Ao enfrentar obstáculos enormes, essa associação buscou, desde o seu início, garantir na vida estatal os valores inscritos em seu nome. Sim, para ela, a justiça efetiva só ocorre no âmbito democrático. Como disse seu ex-presidente Dyrceu Cintra Júnior, em palestra aos estudantes de Direito: "No início do século 21, o mínimo que se espera é um Judiciário engajado no projeto de construção da democracia. Sem direitos humanos - individuais, coletivos e sociais - , não há democracia". Em outro trabalho, um artigo cheio de interesse social, afirmou o mesmo jurista: "Resta aguardar que, numa época menos conturbada, pessoas mais comprometidas com os interesses populares devolvam o Judiciário ao povo brasileiros.

Senhor presidente, há ocasiões em que um erro de avaliação, cometido pelo governante, se torna fatal ao País.
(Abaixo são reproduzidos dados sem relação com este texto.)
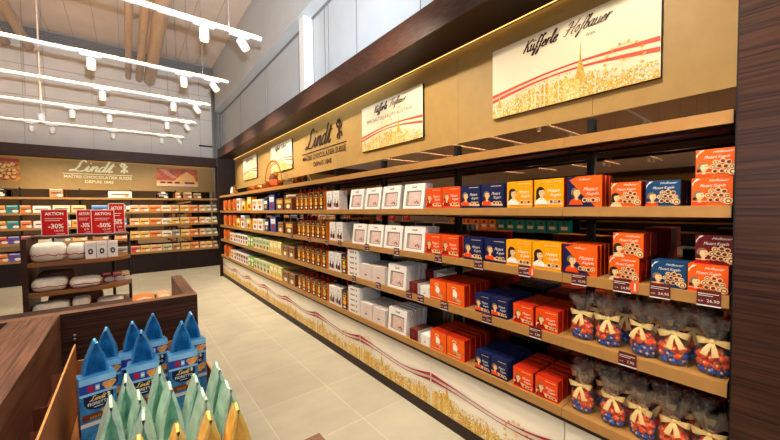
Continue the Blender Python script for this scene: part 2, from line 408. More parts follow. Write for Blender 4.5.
# ------------------------------------------------------------------ long wall shelving, one bay at a time
BAYS = ['first bay beside the right pillar holding bow-tied bags', 'bay with gold, navy and orange portrait boxes', 'bay with white window gift boxes and cartons',
        'bay with black bear boxes and white deer boxes', 'bay with brown boxes left of the bear boxes', 'bay with blue and white boxes under the gold hoop basket',
        'bay with yellow boxes on its upper shelf', 'bay with white and orange packs near the far end', 'last bay at the far end panel']
def skyline(a, w, h, seed, base=0, spire=.42, wheel=.72, dens=1.0, flat=False, swell=None):
    R = random.Random(seed)
    top = swell or (lambda t: .26+.05*math.sin(2.6*PI*t+seed))
    n = int(36*w)
    for i in range(n):                                  # a dense row of gabled and domed city houses
        x = -w/2+w*(i+.5)/n; t = (i+.5)/n; hh = h*(top(t)*.86+.09*(R.random()-.5)); ww = min(w/n*R.uniform(.35,.7), w/2-abs(x)-.001)
        k = R.random()
        if k < .5: a.poly([(x-ww,base),(x+ww,base),(x+ww,base+hh*.85),(x,base+hh),(x-ww,base+hh*.85)], R.choice((GOLDP, GOLDP2)), 1)
        elif k < .8: a.poly([(x-ww,base),(x+ww,base),(x+ww,base+hh*.92),(x-ww,base+hh*.92)], R.choice((GOLDP, GOLDP2)), 1)
        else: a.poly([(x-ww,base),(x+ww,base),(x+ww,base+hh*.8),(x+ww*.5,base+hh*.95),(x,base+hh*1.12),(x-ww*.5,base+hh*.95),(x-ww,base+hh*.8)], GOLDP, 1)
    for i in range(int(700*dens*w)):                    # sparkling speckle of the print, paler towards the bottom
        x = R.uniform(-w/2+.006, w/2-.006); u_ = R.random(); t = x/w+.5; z = base+h*(.012+(top(t)+.02)*u_); q = R.uniform(.0028, .0075)
        a.poly([(x,z-q),(x+q*.8,z),(x,z+q),(x-q*.8,z)], R.choice((SIGNM, WINK, WINK, GOLDP, GOLDP2)) if u_ < .6 else R.choice((SIGNM, GOLDP, GOLDP2, GOLDP)), 3)
    for sp, sc in ((spire, 1.0), (.06, .55)) if not flat else ((spire, .8),):
        sx = -w/2+w*sp; b0 = base+h*top(sp)*.8; g = h*.44*sc
        a.poly([(sx-.028*sc,b0),(sx+.028*sc,b0),(sx+.016*sc,b0+g*.28),(sx+.005*sc,b0+g*.55),(sx,b0+g),(sx-.005*sc,b0+g*.55),(sx-.016*sc,b0+g*.28)], GOLDP, 4)
    wx = -w/2+w*wheel; r = h*.19; cz = base+h*(top(wheel)+.12)
    for k in range(14):
        t = 2*PI*k/14; a.disc(wx+r*math.cos(t), cz+r*math.sin(t), .008, GOLDP, 2, n=6)
        a.stroke([(wx, cz), (wx+r*math.cos(t), cz+r*math.sin(t))], .0016, GOLDP2, 1, pen=False)
    a.stroke([(wx+r*.92*math.cos(2*PI*k/24), cz+r*.92*math.sin(2*PI*k/24)) for k in range(25)], .0028, GOLDP2, 1, pen=False)
def ribbons(a, fs, w, h, base, mt, lay=2):
    n = 40
    for f, th in fs:
        up = [(-w/2+w*i/n, base+h*(f(i/n)+th(i/n)/2)) for i in range(n+1)]; dn = [(-w/2+w*i/n, base+h*(f(i/n)-th(i/n)/2)) for i in range(n+1)]
        a.add(a.P(up+dn, lay), [(i, i+1, n+1+i+1, n+1+i) for i in range(n)], mt)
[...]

Cremos no seu alvo de iniciar a mudança democrática das nossas instituições. No caso do Supremo, recordo as origens políticas representadas pela sua pessoa. O senhor integrou o movimento social, mesmo antes da existência de seu partido político. E tem consciência do quanto os setores organizados dialogam no cotidiano com o verdadeiro soberano, o povo que sustenta o Estado. Ouvir, no provimento dos postos no Supremo, associações como a dos Juizes para a Democracia e organismos que representam os procuradores da República e os promotores democráticos será ato de sabedoria política e social da mais alta relevância. Assim fazendo, o senhor certamente integrará o rol das pessoas que, nas palavras do juiz Dyrceu Cintra Júnior, devolverão "a Justiça ao povo brasileiro". (Folha de São Paulo, Tendências e Debates, 07/02/03 - p. A3)

* Filósofo, é professor de Ética e de Filosofia Política na Unicamp (Universidade Estadual de Campinas).